Recursion $y_n = ky_{n-1}+ry_{n-2}, y_0 = 2, y_1 = k$ and Fermat Theorem

Question

I was looking for the $$y_n = ky_{n-1}+ry_{n-2},\\ y_0 = 2,\\ y_1 = k$$ recursive relation and according Diophantine equations $y_n=z^2$. Then I saw that for the $$k=A+B\\ r=-AB \\ y_n=A^n+B^n$$

So if we look for $y_n=Z^n$ this is equivalent to Fermat Theorem.

I did some investigation and there can be a way to go deeper. But I was unable to find any paper about this method. So my question is if there is any paper or may be any idea about the method investigating/solving the Diophantine equations based on general recursive relation, which is:

$$y_n = ky_{n-1}+ry_{n-2}$$

EDITED

Here we were talking about the integer A and B numbers, but if A and B are rational, then the Fermat Last Theorem can be rephrased as $$y_n=1$$ can not take place for $n>2$.

Answer 1

It depends, here is a paper on Diophantine equations and sections 2.1.2/2.1.3 show links between binary recurrences and Pell's equations. But, and this is important, those recurrences rely on the minimal solution in positive integers.

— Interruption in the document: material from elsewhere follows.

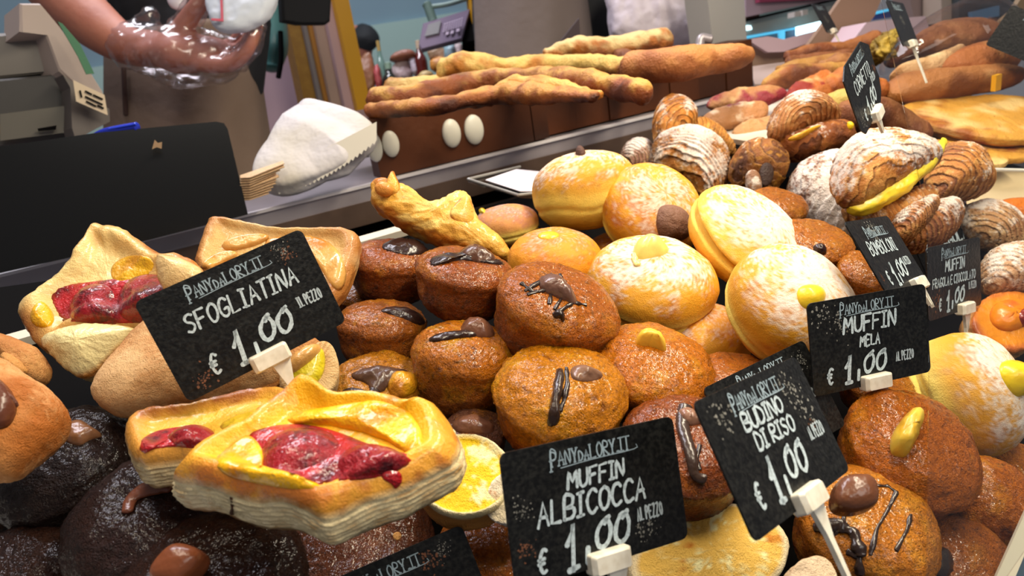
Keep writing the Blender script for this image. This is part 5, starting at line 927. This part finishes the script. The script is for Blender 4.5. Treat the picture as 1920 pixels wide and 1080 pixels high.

In this particular case, using characteristic polynomial method to solve linear recurrences $$y^2=ky+r \Leftrightarrow y^2-ky-r=0$$ $$\color{red}{y_{1}=}\frac{k-\sqrt{k^2+4r}}{2} \text{ and } \color{red}{y_{2}=}\frac{k+\sqrt{k^2+4r}}{2}$$ So general solution is $$y_n=C_1 y_1^n+C_2 y_2^n$$ where $$2=C_1 + C_2$$ $$k=C_1 y_1+C_2 y_2=\\ C_1 \frac{k-\sqrt{k^2+4r}}{2}+C_2 \frac{k+\sqrt{k^2+4r}}{2}=\\ \frac{C_1 k-C_1 \sqrt{k^2+4r}+C_2 k+C_2\sqrt{k^2+4r}}{2}=\\ \frac{2k -C_1 \sqrt{k^2+4r} + C_2\sqrt{k^2+4r}}{2}$$ leading to $$C_1=C_2=1$$ and the final solution is $$y_n=y_1^n+y_2^n$$ The trick with $k=A+B, r=-AB$ works as well, leading to $y_n=A^n+B^n$ as you pointed out, so far so good. But, will you find the minimal solution in positive integers, given Fermat's Last Theorem was proved?